Write the data out again in full, with no departure from the original.
╭─ GIVEN DATA
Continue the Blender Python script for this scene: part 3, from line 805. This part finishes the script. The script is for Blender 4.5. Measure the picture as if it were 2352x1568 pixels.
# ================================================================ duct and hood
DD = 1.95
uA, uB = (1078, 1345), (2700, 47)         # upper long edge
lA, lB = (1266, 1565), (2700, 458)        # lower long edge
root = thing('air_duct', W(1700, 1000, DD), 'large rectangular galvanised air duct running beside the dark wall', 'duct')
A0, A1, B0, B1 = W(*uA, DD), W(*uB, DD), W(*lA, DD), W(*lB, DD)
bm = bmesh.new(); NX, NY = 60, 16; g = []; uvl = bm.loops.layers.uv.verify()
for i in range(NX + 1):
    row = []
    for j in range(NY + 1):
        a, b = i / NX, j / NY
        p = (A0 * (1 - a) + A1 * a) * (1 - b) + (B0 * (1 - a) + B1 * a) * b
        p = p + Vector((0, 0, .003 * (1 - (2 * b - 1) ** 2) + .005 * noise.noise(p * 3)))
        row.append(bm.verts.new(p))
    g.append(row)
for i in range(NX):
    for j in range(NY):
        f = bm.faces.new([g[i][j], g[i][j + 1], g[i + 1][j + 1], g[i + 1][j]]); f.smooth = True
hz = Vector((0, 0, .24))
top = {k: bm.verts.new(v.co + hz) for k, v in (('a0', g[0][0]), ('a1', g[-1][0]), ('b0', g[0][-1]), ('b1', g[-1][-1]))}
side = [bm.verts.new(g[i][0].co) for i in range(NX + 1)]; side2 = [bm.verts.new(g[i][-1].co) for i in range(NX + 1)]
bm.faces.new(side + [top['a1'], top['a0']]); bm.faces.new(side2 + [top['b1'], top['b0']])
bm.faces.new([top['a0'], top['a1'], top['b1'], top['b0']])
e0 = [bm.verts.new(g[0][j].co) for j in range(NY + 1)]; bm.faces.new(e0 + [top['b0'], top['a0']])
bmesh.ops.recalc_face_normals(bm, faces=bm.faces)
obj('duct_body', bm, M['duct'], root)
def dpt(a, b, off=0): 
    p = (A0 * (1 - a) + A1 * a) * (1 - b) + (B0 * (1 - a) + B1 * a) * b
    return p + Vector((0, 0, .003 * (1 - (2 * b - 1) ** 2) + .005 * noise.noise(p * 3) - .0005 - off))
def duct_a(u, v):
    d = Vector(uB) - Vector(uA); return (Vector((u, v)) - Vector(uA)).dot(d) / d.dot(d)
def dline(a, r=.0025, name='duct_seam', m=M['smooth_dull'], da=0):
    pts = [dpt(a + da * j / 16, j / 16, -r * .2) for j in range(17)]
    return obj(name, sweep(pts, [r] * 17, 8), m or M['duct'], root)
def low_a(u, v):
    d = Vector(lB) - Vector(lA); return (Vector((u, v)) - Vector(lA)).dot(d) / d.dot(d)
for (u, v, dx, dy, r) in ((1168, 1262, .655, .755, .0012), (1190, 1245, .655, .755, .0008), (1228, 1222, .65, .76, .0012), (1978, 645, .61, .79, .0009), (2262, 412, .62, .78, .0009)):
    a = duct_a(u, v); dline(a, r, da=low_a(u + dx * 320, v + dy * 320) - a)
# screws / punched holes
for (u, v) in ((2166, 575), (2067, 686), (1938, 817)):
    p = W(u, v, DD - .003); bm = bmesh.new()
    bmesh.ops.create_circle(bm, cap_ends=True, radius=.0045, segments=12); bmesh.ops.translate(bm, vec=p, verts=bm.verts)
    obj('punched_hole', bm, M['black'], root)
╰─
- FULL SOLUTION -
Continue the Blender Python script for this scene: part 3, from line 805. This part finishes the script. The script is for Blender 4.5. Measure the picture as if it were 2352x1568 pixels.
# ================================================================ duct and hood
DD = 1.95
uA, uB = (1078, 1345), (2700, 47)         # upper long edge
lA, lB = (1266, 1565), (2700, 458)        # lower long edge
root = thing('air_duct', W(1700, 1000, DD), 'large rectangular galvanised air duct running beside the dark wall', 'duct')
A0, A1, B0, B1 = W(*uA, DD), W(*uB, DD), W(*lA, DD), W(*lB, DD)
bm = bmesh.new(); NX, NY = 60, 16; g = []; uvl = bm.loops.layers.uv.verify()
for i in range(NX + 1):
    row = []
    for j in range(NY + 1):
        a, b = i / NX, j / NY
        p = (A0 * (1 - a) + A1 * a) * (1 - b) + (B0 * (1 - a) + B1 * a) * b
        p = p + Vector((0, 0, .003 * (1 - (2 * b - 1) ** 2) + .005 * noise.noise(p * 3)))
        row.append(bm.verts.new(p))
    g.append(row)
for i in range(NX):
    for j in range(NY):
        f = bm.faces.new([g[i][j], g[i][j + 1], g[i + 1][j + 1], g[i + 1][j]]); f.smooth = True
hz = Vector((0, 0, .24))
top = {k: bm.verts.new(v.co + hz) for k, v in (('a0', g[0][0]), ('a1', g[-1][0]), ('b0', g[0][-1]), ('b1', g[-1][-1]))}
side = [bm.verts.new(g[i][0].co) for i in range(NX + 1)]; side2 = [bm.verts.new(g[i][-1].co) for i in range(NX + 1)]
bm.faces.new(side + [top['a1'], top['a0']]); bm.faces.new(side2 + [top['b1'], top['b0']])
bm.faces.new([top['a0'], top['a1'], top['b1'], top['b0']])
e0 = [bm.verts.new(g[0][j].co) for j in range(NY + 1)]; bm.faces.new(e0 + [top['b0'], top['a0']])
bmesh.ops.recalc_face_normals(bm, faces=bm.faces)
obj('duct_body', bm, M['duct'], root)
def dpt(a, b, off=0): 
    p = (A0 * (1 - a) + A1 * a) * (1 - b) + (B0 * (1 - a) + B1 * a) * b
    return p + Vector((0, 0, .003 * (1 - (2 * b - 1) ** 2) + .005 * noise.noise(p * 3) - .0005 - off))
def duct_a(u, v):
    d = Vector(uB) - Vector(uA); return (Vector((u, v)) - Vector(uA)).dot(d) / d.dot(d)
def dline(a, r=.0025, name='duct_seam', m=M['smooth_dull'], da=0):
    pts = [dpt(a + da * j / 16, j / 16, -r * .2) for j in range(17)]
    return obj(name, sweep(pts, [r] * 17, 8), m or M['duct'], root)
def low_a(u, v):
    d = Vector(lB) - Vector(lA); return (Vector((u, v)) - Vector(lA)).dot(d) / d.dot(d)
for (u, v, dx, dy, r) in ((1168, 1262, .655, .755, .0012), (1190, 1245, .655, .755, .0008), (1228, 1222, .65, .76, .0012), (1978, 645, .61, .79, .0009), (2262, 412, .62, .78, .0009)):
    a = duct_a(u, v); dline(a, r, da=low_a(u + dx * 320, v + dy * 320) - a)
# screws / punched holes
for (u, v) in ((2166, 575), (2067, 686), (1938, 817)):
    p = W(u, v, DD - .003); bm = bmesh.new()
    bmesh.ops.create_circle(bm, cap_ends=True, radius=.0045, segments=12); bmesh.ops.translate(bm, vec=p, verts=bm.verts)
    obj('punched_hole', bm, M['black'], root)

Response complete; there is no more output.